Vira-lata de estirpe procura ser humano de raça. Pode ser
branco, negro, amarelo, vermelho, azul, não importa. A “raça” que realmente conta
para um autêntico vira-lata como eu é a fibra, o caráter e o afeto que me garantem
perfeita harmonia para os próximos 15 anos.
Confesso que sei muito pouco de meus ancestrais. Posso ter sido
gerado de um cruzamento de um pastor alemão com um rottweiler, de um labrador
com um boxer ou de um beagle com um yorkshire. Ou, mais provavelmente, de um
cachorro de raça indefinida com uma cadela de raça ignorada. Isso importa? Sim,
se você se preocupar mais com a árvore genealógica do que com a índole.

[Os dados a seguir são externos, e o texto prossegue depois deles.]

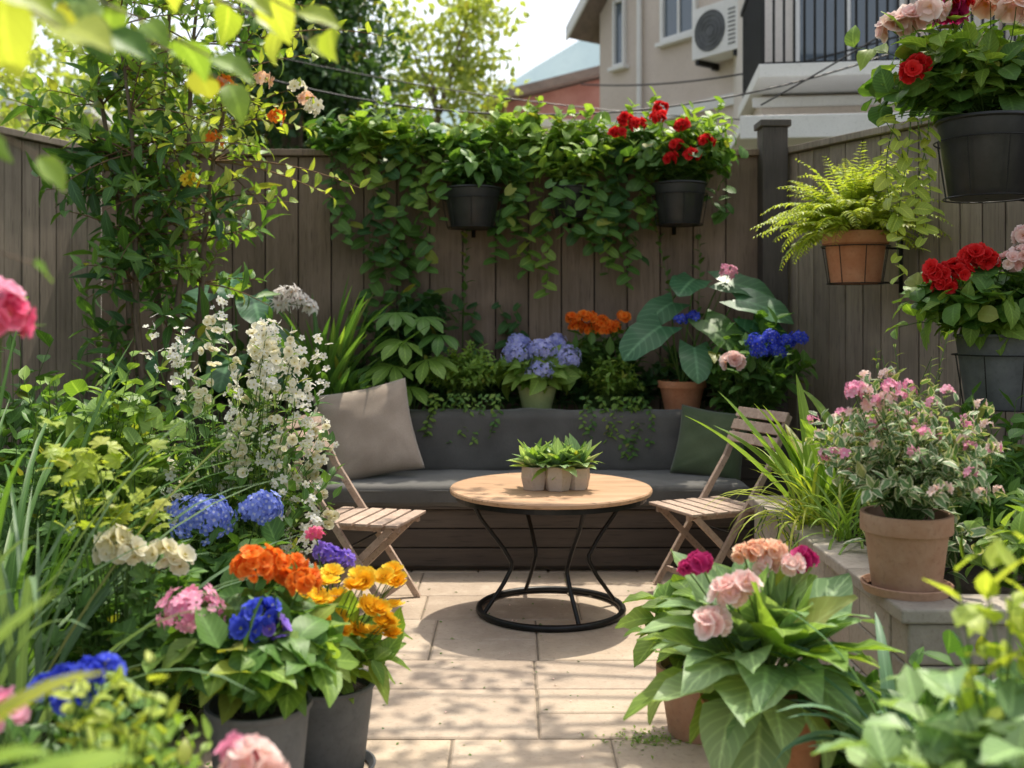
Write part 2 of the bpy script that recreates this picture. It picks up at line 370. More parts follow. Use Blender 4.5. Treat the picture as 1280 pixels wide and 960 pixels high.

Esclareço que sou um vira-lata “raçudo”. Fiel, obediente,
amoroso, posso dar minha vida para proteger meu ‘dono’, ou melhor, meu
companheiro. Qualidades que você dificilmente vai achar num humano, seja de que
raça for.
Mas isso não me torna especial ou de elite. Sou apenas um
cão de rua, marginalizado pela sociedade assim como os mendigos, os poetas e os
que lutam por um mundo melhor para homens, plantas e animais. Há milhares como
eu, largados à própria sorte, expostos em feiras de adoção e oferecidos
gratuitamente a alguma alma caridosa que possa lhe oferecer um lar. Tão iguais na
condição aflitiva mas com cores, tamanhos e aspectos bem distintos para agradar
(ou desagradar) todos os gostos.
Ignorados pelos bacanas
que não vacilam em desembolsar 10 mil reais para ter um cachorro de raça pura
ou “pedigree”, seja lá o que isso signifique. Querem um bichinho de estimação para ostentar
suas virtudes congênitas a vizinhos e parentes. Exibi-lo orgulhosos como um
item valioso de seu patrimônio assim como seu carro importado ou sua bolsa de
grife. Escolhem suas companhias como um vinho num cardápio. Criam cachorros
como crianças mimadas, entulhando-os com roupas de frio, brinquedinhos caros, ração
importada, spas, entre outras frescuras. Oferendas que o tornam um cão obeso,
acomodado, egocêntrico, vaidoso. Quase como um humano padrão. Gente que não se
furta a prover toda espécie de paparicos a seu pet mas não tem “raça”
suficiente para abrir mão de uma migalha de suas regalias para prestar ajuda a um semelhante necessitado,
abandonado como um cão sem dono, matando cachorro a grito.
Pensam em combater a monotonia de sua vida enfadonha com a presença
de cachorros customizados. Ao sentirem-se em depressão e vítimas de outras
patologias da “raça humana” clamam a companhia terapêutica de um cão. Desde que
“de raça”.
Não entendo o comportamento desses humanos desumanos que se dizem
com “consciência social”, revoltam-se com o problema dos refugiados e das
crianças famintas. Ficam com olhos marejados e o coração apertado ao assistirem
injúrias cometidas por seres humanos contra seres humanos ou animais indefesos.
Indignam-se com o racismo. Mas na hora de escolherem um companheiro, exigem
certificação de procedência genética...
Gente assim eu dispenso, muito obrigado. Prefiro continuar livre
e solto, um vagabundo sem dama, perambulando pelas ruas das periferias e das
pequenas cidades, fugindo da carrocinha e da hipocrisia, junto com outros da
minha “raça”.
Animais não têm preconceitos nem cometem crueldades. Cães
‘de raiz’ como eu só querem viver e deixar viver, ser felizes e levar felicidade
àqueles que os acolheram.
Não tenho grandes exigências, sou de fácil convivência, inteligente,
aprendo regras com facilidade e ajudo a proteger a casa de inimigos e de
tristeza. Estou à procura de algum humano com bastante raça e com qualidades nobres
como as de um vira-lata para iniciarmos uma amizade duradoura e gratificante
para nós dois. Mas não estou à venda. É só me levar para casa.